« Install » de WATAYA Risa

C’est le premier roman de cet auteur dont le second, L’appel du pied, a reçu le prix Akutagawa en 2003. Dans une interview télévisée disponible en vidéo sur Internet, le charme de cet auteur m’a particulièrement touché. Une connaissance japonaise, quand je lui ai demandé son avis sur ce jeune génie littéraire, m’a juste répliqué : « celle fille est vraiment bizarre ».

Peut-être l’est-t-elle effectivement. Difficile à dire quand on est un français non nippophone. Si on décide de la confondre avec Asako, son héroïne, alors sans doute l’est-elle, oui.

Une jeune femme de 16/17 ans décide de ne plus se rendre en cours au lycée, de vider entièrement sa chambre de tous les objets et du mobilier qui l’occupaient et d’accepter de devenir une sexy-lady virtuelle suite à l’offre que lui a faite son voisin en ce sens – son voisin de 11 ans. Cette adolescente « bizarre », elle le dit elle-même d’ailleurs, décrit dès le début les raisons qui la poussent à quitter le cours normal de la vie lycéenne : elle ne veut pas rentrer dans le rang, dans la norme, elle a peur de perdre son originalité, son identité en se fondant dans la même vie que tout un chacun. Alors elle sèche l’école comme on démissionne, pour s’accorder une pause, pour faire le vide (au sens propre comme au figuré donc).

C’est un roman d’apprentissage : une crise d’identité amène un personnage à emprunter un chemin où le côté obscur du monde va s’offrir à lui (ici, les hommes pervers qui peuplent les sites pornographiques). C’est comme une série d’obstacles qui permet au héros de régler ses problèmes afin d’avancer à nouveau, en devenant à la fois lui-même et quelqu’un d’autre. Elle le dit à la fin : elle a décidé de retourner au lycée et compte bien rencontrer des gens en chair et en os, des vrais gens de la réalité véritable. Elle a eu besoin de s’enfermer dans sa chambre pendant plusieurs semaines pour renaître, et à la fin elle se sent prête – preuve qu’elle a mûri.

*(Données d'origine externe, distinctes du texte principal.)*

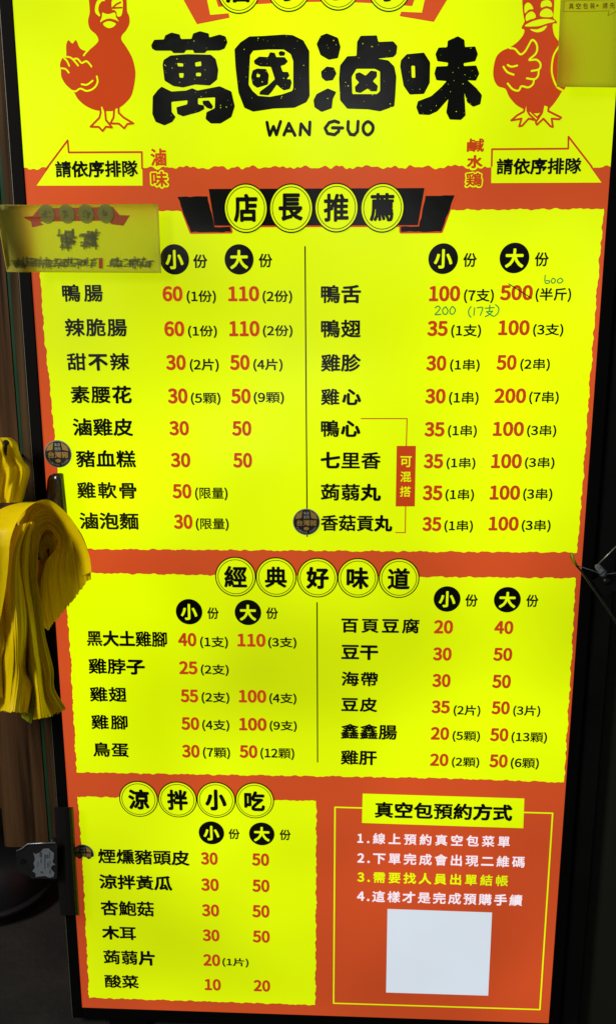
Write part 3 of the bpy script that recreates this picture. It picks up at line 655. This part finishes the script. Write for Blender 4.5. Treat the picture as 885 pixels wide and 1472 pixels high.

La langue est celle d’une lycéenne, les réflexions aussi, mais cette vague distance que la narratrice a sur ce qu’elle vit et pense rend le livre, par petites touches, subtil et profond. Il permet assez bien de se rappeler de ses 16 ans, de renouer avec celui ou celle que l’on pouvait être alors. L’écriture cristalline allie récits et pensées, dialogues naturels et interprétations. Tout est cohérent, le lieu est presque clos, peu de ruptures interviennent, ça coule tout seul, comme on dit, et ça en exprime beaucoup sur les difficultés de vivre, à 16 ans en l’occurrence mais en général aussi, ainsi que sur la solitude de chacun (où est le père ? Où sont les amis ?). Wataya Risa est bien sûr en phase avec son époque, en se servant d’Internet pour nourrir son court et charmant récit – aussi charmant qu’elle semble l’être également.